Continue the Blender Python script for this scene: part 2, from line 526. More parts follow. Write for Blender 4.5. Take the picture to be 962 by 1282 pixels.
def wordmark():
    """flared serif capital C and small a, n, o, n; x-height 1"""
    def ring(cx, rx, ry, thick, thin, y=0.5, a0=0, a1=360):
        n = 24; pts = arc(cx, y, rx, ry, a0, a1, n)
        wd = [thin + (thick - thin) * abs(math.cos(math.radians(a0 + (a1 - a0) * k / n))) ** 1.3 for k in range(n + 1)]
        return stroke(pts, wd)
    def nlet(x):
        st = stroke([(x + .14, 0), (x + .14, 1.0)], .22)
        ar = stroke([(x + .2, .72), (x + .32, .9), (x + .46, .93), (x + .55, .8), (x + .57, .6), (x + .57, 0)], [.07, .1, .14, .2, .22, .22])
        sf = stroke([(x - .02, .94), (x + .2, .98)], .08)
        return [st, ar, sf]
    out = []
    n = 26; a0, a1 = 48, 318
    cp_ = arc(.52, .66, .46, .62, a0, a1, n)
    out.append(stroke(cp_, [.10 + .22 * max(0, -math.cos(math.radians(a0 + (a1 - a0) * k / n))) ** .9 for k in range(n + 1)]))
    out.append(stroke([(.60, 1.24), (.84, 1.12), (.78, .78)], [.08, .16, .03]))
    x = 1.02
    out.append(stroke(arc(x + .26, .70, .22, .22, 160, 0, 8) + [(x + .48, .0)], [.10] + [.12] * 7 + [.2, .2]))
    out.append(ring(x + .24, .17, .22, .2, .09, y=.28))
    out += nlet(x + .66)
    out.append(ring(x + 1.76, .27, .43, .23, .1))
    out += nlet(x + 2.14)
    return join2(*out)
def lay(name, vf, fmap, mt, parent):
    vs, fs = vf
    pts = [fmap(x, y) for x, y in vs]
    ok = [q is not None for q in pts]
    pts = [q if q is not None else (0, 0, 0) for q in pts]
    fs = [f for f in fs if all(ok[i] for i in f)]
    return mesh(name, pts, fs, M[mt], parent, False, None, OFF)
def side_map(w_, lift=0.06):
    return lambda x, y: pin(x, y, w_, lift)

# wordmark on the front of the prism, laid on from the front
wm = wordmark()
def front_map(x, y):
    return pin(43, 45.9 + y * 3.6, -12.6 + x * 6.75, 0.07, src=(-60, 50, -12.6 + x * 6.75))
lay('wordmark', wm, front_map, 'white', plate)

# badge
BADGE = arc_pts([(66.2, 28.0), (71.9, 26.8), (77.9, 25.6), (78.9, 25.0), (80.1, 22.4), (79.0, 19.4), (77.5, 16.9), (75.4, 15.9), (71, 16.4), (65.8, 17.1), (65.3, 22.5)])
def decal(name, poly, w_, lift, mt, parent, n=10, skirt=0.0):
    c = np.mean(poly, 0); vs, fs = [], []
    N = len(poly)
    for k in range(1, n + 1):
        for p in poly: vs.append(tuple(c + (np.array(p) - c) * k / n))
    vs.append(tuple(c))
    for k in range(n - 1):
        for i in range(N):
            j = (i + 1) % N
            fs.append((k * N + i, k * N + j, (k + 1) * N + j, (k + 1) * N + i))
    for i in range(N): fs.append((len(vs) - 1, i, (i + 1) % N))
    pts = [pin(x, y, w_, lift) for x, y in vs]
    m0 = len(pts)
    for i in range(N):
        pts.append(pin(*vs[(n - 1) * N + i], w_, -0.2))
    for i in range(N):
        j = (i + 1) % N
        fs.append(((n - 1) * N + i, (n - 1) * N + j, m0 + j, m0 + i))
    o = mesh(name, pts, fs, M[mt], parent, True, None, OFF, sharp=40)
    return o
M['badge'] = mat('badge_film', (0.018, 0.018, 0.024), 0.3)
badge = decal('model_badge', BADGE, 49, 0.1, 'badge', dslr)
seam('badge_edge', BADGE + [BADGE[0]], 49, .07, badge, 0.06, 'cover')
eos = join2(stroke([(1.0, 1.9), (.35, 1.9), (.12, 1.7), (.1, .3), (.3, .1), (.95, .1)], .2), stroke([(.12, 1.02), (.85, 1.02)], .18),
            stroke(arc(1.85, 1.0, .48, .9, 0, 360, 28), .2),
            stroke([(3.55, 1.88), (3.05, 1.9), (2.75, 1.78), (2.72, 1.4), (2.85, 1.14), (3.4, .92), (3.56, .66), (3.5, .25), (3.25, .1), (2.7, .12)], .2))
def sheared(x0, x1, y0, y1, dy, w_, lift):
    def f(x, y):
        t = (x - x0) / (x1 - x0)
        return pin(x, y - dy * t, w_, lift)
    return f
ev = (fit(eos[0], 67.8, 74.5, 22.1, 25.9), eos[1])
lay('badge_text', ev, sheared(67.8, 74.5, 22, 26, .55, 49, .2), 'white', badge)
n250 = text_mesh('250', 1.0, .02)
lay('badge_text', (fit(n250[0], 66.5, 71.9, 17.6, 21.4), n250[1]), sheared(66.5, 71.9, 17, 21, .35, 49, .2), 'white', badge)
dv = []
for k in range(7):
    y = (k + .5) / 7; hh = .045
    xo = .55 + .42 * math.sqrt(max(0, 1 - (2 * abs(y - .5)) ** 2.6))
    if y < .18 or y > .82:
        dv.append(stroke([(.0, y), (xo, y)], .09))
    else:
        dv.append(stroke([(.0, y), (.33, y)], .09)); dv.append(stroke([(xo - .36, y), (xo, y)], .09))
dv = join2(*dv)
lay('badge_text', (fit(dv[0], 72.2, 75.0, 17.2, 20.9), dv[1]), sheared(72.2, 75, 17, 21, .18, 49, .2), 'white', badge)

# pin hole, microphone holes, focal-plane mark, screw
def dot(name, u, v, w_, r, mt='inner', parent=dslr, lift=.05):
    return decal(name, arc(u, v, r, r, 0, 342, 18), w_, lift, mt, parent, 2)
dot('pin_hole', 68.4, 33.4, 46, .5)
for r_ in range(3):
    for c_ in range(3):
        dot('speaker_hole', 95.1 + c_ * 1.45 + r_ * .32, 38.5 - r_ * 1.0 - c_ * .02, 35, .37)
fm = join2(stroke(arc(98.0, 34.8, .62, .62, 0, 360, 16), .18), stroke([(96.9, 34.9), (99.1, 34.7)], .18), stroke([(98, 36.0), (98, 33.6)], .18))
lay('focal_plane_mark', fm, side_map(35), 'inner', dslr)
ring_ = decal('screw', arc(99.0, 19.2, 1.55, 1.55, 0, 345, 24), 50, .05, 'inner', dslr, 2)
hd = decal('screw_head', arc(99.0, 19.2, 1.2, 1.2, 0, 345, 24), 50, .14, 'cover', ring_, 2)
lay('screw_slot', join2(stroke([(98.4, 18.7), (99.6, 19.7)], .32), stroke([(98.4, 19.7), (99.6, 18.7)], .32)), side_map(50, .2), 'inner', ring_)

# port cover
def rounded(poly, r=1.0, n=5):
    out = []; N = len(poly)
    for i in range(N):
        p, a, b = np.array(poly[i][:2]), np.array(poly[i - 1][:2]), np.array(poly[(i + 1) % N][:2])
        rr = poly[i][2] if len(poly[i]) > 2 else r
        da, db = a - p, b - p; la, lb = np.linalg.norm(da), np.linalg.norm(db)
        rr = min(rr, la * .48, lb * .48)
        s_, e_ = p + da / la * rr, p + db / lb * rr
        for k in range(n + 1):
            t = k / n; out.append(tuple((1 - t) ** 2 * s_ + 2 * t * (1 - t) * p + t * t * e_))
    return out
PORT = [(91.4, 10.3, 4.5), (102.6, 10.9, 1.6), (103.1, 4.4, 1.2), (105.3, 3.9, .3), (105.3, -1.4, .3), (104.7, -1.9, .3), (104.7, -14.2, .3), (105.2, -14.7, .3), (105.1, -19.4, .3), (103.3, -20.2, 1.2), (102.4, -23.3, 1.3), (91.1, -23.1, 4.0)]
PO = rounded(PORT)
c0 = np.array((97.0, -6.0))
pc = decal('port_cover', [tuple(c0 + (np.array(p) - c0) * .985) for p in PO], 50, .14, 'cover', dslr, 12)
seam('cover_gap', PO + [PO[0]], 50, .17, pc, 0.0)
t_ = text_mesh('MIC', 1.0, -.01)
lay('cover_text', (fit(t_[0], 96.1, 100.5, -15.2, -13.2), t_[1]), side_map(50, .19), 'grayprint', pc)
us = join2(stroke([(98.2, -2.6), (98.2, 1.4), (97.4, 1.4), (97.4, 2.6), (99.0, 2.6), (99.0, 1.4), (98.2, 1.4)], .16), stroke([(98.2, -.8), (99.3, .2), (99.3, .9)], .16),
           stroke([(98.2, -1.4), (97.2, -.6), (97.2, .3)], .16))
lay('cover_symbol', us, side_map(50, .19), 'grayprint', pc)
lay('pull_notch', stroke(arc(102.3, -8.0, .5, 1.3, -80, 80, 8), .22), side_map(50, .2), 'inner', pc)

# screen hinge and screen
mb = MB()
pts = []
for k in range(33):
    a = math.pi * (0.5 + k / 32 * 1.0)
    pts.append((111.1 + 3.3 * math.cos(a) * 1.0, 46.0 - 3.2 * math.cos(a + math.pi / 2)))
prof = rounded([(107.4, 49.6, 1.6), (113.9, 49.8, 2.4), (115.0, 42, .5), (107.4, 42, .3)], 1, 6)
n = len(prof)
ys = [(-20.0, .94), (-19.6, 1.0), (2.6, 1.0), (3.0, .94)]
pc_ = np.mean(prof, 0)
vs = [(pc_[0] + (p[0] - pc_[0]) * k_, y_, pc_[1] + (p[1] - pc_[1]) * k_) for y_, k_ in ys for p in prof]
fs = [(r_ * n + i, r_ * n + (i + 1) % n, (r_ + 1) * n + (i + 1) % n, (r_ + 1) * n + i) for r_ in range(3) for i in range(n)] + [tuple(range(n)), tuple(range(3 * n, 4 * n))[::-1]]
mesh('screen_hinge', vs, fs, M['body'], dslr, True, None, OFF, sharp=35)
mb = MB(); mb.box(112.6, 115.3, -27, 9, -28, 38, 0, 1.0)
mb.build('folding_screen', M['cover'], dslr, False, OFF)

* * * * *

_REQUIREMENT:_ Read through the lines above and collect those that contain the string "from".

_EXERCISE OUTPUT:_
Continue the Blender Python script for this scene: part 2, from line 526. More parts follow. Write for Blender 4.5. Take the picture to be 962 by 1282 pixels.
# wordmark on the front of the prism, laid on from the front